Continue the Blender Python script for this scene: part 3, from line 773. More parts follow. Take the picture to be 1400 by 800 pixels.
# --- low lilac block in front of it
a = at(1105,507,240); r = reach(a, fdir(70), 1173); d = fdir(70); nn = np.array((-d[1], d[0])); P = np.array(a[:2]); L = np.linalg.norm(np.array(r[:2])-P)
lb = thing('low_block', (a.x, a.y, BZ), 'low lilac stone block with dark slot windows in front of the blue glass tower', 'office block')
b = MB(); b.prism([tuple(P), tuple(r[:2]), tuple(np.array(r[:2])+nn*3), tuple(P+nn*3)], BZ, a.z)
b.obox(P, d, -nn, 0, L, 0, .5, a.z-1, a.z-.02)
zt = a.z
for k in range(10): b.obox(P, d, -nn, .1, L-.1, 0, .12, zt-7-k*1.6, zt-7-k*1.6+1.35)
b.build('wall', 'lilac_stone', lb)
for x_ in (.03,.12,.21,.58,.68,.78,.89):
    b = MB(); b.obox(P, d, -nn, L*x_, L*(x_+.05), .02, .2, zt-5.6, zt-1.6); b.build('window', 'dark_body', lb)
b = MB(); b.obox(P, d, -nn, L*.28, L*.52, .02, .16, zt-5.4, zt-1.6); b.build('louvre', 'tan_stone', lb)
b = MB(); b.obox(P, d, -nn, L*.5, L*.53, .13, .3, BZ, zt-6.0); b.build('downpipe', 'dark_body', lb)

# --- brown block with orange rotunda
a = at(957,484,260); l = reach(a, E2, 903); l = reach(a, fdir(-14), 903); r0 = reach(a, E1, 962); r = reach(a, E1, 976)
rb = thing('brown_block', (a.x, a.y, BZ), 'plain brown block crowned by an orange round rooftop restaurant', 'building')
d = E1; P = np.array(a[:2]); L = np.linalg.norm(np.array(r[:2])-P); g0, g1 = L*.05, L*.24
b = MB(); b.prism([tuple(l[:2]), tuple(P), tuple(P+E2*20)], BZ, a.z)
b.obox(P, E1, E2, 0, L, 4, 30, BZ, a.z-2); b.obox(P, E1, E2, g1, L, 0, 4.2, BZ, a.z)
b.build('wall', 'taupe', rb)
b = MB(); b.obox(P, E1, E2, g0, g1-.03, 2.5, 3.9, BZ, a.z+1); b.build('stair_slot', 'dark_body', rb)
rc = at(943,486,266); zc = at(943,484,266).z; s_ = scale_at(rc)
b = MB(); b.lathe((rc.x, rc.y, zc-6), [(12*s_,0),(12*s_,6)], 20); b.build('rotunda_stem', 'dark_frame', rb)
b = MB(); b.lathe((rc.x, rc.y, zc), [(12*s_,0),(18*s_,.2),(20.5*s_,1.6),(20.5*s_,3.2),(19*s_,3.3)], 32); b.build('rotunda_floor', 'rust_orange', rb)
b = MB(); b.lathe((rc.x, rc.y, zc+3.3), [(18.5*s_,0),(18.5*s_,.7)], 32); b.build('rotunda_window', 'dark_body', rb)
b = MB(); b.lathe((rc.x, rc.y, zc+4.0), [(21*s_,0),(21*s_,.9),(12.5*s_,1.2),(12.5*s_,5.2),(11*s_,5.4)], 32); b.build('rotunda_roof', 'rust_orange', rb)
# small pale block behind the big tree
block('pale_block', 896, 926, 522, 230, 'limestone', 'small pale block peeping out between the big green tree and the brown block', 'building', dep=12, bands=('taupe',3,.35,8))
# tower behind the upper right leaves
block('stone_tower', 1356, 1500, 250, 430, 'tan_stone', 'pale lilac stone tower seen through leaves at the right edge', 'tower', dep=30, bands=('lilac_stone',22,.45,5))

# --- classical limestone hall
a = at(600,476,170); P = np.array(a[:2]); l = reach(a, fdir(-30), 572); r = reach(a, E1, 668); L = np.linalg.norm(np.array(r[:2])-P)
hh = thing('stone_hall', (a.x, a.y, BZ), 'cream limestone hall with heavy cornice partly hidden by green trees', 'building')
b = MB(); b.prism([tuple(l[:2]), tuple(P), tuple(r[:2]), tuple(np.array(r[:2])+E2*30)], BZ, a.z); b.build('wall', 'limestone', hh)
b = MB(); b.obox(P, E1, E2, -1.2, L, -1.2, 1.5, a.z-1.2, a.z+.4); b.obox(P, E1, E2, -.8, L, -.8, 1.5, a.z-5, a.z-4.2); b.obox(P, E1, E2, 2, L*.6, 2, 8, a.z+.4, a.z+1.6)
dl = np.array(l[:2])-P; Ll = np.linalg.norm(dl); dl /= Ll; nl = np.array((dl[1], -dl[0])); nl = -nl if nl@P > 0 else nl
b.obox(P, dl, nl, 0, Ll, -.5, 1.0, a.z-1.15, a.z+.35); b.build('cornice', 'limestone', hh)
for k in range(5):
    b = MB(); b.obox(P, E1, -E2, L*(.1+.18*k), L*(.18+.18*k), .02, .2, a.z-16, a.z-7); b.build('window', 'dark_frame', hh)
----
▸ STATED EXERCISE
Reproduce exactly, please, only the lines from the start of the data above to the line that contains "b.build('downpipe', 'dark_body', lb)", with both ends kept.

▸ RESULT OF THE EXERCISE
Continue the Blender Python script for this scene: part 3, from line 773. More parts follow. Take the picture to be 1400 by 800 pixels.
# --- low lilac block in front of it
a = at(1105,507,240); r = reach(a, fdir(70), 1173); d = fdir(70); nn = np.array((-d[1], d[0])); P = np.array(a[:2]); L = np.linalg.norm(np.array(r[:2])-P)
lb = thing('low_block', (a.x, a.y, BZ), 'low lilac stone block with dark slot windows in front of the blue glass tower', 'office block')
b = MB(); b.prism([tuple(P), tuple(r[:2]), tuple(np.array(r[:2])+nn*3), tuple(P+nn*3)], BZ, a.z)
b.obox(P, d, -nn, 0, L, 0, .5, a.z-1, a.z-.02)
zt = a.z
for k in range(10): b.obox(P, d, -nn, .1, L-.1, 0, .12, zt-7-k*1.6, zt-7-k*1.6+1.35)
b.build('wall', 'lilac_stone', lb)
for x_ in (.03,.12,.21,.58,.68,.78,.89):
    b = MB(); b.obox(P, d, -nn, L*x_, L*(x_+.05), .02, .2, zt-5.6, zt-1.6); b.build('window', 'dark_body', lb)
b = MB(); b.obox(P, d, -nn, L*.28, L*.52, .02, .16, zt-5.4, zt-1.6); b.build('louvre', 'tan_stone', lb)
b = MB(); b.obox(P, d, -nn, L*.5, L*.53, .13, .3, BZ, zt-6.0); b.build('downpipe', 'dark_body', lb)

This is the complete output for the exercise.